◆ Information supplied ◆
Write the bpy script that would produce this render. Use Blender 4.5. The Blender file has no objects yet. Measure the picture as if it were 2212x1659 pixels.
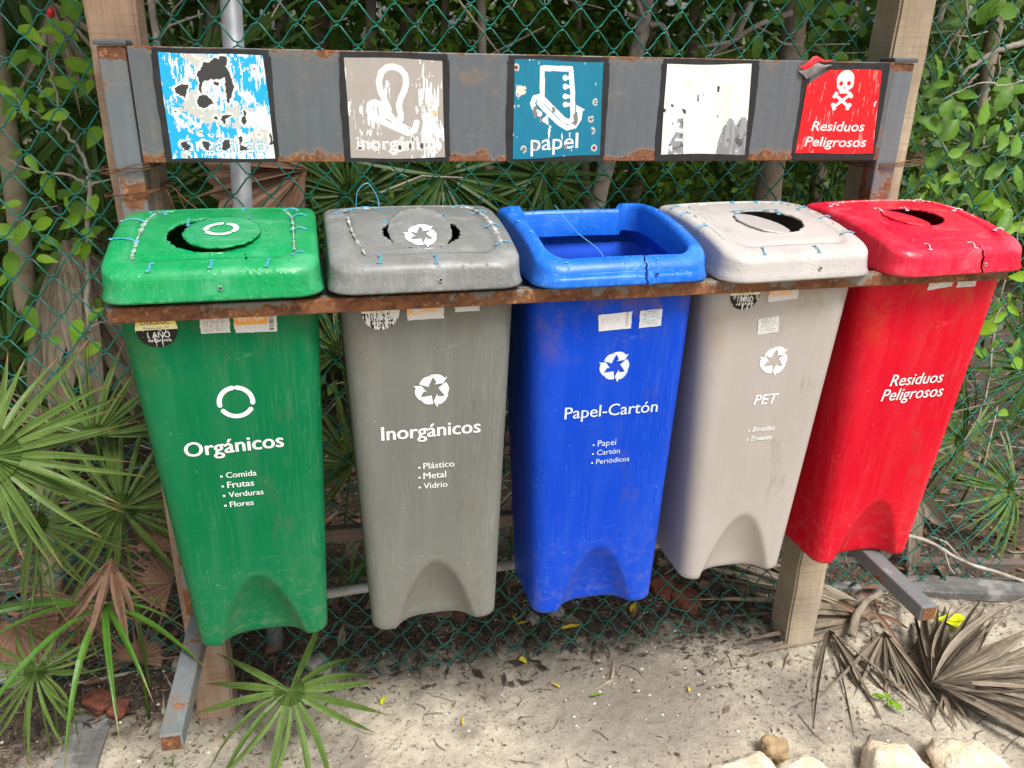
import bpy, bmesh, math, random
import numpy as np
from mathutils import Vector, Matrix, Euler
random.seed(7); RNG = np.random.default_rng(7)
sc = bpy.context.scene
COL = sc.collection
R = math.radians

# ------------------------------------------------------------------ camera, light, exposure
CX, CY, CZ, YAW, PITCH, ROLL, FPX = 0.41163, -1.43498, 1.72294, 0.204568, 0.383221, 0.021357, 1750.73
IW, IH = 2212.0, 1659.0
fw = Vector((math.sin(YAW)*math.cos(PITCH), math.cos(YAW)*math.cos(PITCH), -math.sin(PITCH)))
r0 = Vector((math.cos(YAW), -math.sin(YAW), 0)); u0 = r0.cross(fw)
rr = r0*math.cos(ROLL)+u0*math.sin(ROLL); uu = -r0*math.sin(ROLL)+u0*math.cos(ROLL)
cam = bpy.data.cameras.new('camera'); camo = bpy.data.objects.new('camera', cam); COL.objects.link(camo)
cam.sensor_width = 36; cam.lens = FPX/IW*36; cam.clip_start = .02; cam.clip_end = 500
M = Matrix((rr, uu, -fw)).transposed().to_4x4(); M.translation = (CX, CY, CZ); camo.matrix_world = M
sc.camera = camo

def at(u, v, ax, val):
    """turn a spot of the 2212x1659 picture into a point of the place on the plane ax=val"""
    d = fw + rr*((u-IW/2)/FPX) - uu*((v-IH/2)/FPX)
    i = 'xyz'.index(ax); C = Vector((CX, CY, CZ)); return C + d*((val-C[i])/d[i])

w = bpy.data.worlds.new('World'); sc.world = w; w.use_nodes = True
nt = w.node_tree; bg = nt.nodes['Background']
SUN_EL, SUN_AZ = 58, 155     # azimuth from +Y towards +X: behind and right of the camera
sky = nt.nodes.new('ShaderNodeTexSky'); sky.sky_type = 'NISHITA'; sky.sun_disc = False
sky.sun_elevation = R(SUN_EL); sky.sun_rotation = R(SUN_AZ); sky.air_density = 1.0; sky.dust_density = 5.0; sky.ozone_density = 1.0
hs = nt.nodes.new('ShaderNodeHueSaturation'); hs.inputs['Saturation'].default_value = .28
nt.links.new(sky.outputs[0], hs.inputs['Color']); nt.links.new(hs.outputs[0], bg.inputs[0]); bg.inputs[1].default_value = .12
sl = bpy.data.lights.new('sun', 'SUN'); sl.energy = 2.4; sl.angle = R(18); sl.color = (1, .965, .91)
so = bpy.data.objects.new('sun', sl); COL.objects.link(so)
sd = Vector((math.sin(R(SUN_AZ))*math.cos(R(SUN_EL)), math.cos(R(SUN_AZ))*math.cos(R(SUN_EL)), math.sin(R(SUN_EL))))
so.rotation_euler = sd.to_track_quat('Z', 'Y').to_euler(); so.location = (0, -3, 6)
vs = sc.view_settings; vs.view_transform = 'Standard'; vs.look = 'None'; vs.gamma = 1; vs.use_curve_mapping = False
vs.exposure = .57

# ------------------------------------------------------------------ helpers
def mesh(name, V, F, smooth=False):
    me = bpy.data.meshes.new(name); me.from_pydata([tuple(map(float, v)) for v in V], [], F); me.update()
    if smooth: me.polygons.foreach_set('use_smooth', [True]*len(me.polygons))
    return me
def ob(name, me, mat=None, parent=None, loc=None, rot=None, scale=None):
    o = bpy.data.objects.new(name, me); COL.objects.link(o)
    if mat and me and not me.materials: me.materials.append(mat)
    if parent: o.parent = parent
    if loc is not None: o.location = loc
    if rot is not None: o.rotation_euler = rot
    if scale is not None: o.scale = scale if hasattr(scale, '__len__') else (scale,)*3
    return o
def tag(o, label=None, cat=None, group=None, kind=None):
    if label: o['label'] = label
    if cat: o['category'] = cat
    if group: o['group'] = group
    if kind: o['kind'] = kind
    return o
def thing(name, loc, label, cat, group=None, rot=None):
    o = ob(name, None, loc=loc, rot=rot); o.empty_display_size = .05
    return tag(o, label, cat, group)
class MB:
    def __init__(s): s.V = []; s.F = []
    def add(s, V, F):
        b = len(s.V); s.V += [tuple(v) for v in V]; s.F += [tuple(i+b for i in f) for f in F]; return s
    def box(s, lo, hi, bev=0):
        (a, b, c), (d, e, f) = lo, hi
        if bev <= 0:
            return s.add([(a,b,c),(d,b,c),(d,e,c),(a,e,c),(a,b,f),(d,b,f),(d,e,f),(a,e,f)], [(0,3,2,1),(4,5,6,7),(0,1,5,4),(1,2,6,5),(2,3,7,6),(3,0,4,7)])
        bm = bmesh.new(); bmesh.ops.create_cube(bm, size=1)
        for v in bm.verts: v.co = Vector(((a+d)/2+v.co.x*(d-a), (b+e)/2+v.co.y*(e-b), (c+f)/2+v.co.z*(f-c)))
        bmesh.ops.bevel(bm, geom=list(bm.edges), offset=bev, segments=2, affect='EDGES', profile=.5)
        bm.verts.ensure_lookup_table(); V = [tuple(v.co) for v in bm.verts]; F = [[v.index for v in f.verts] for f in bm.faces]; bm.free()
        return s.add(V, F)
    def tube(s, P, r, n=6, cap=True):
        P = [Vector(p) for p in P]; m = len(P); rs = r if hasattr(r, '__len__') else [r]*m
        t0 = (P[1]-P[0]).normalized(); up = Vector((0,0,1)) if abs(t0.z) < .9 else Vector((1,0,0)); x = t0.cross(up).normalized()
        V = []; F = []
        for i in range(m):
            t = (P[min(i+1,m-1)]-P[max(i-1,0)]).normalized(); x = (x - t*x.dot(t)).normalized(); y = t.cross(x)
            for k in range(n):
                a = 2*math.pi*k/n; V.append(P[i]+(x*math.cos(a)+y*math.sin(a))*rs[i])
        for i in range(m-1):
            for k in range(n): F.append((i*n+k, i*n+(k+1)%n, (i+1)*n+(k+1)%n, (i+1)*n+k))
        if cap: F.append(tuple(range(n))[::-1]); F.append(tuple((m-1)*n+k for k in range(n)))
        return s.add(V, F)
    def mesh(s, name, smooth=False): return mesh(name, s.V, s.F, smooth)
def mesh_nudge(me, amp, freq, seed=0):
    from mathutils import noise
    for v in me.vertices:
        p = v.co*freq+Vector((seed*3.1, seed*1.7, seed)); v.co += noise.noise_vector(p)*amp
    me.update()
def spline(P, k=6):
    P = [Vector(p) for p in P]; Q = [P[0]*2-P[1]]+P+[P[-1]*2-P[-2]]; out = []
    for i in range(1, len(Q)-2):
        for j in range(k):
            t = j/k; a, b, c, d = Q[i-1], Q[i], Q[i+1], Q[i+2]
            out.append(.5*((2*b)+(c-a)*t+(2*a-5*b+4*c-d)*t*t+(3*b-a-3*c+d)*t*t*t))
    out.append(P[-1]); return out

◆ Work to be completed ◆
Skip the pictures, please, and transcribe only the lines from the beginning of the material through the one that contains "R = math.radians".

◆ Solution to the exercise ◆
Write the bpy script that would produce this render. Use Blender 4.5. The Blender file has no objects yet. Measure the picture as if it were 2212x1659 pixels.
import bpy, bmesh, math, random
import numpy as np
from mathutils import Vector, Matrix, Euler
random.seed(7); RNG = np.random.default_rng(7)
sc = bpy.context.scene
COL = sc.collection
R = math.radians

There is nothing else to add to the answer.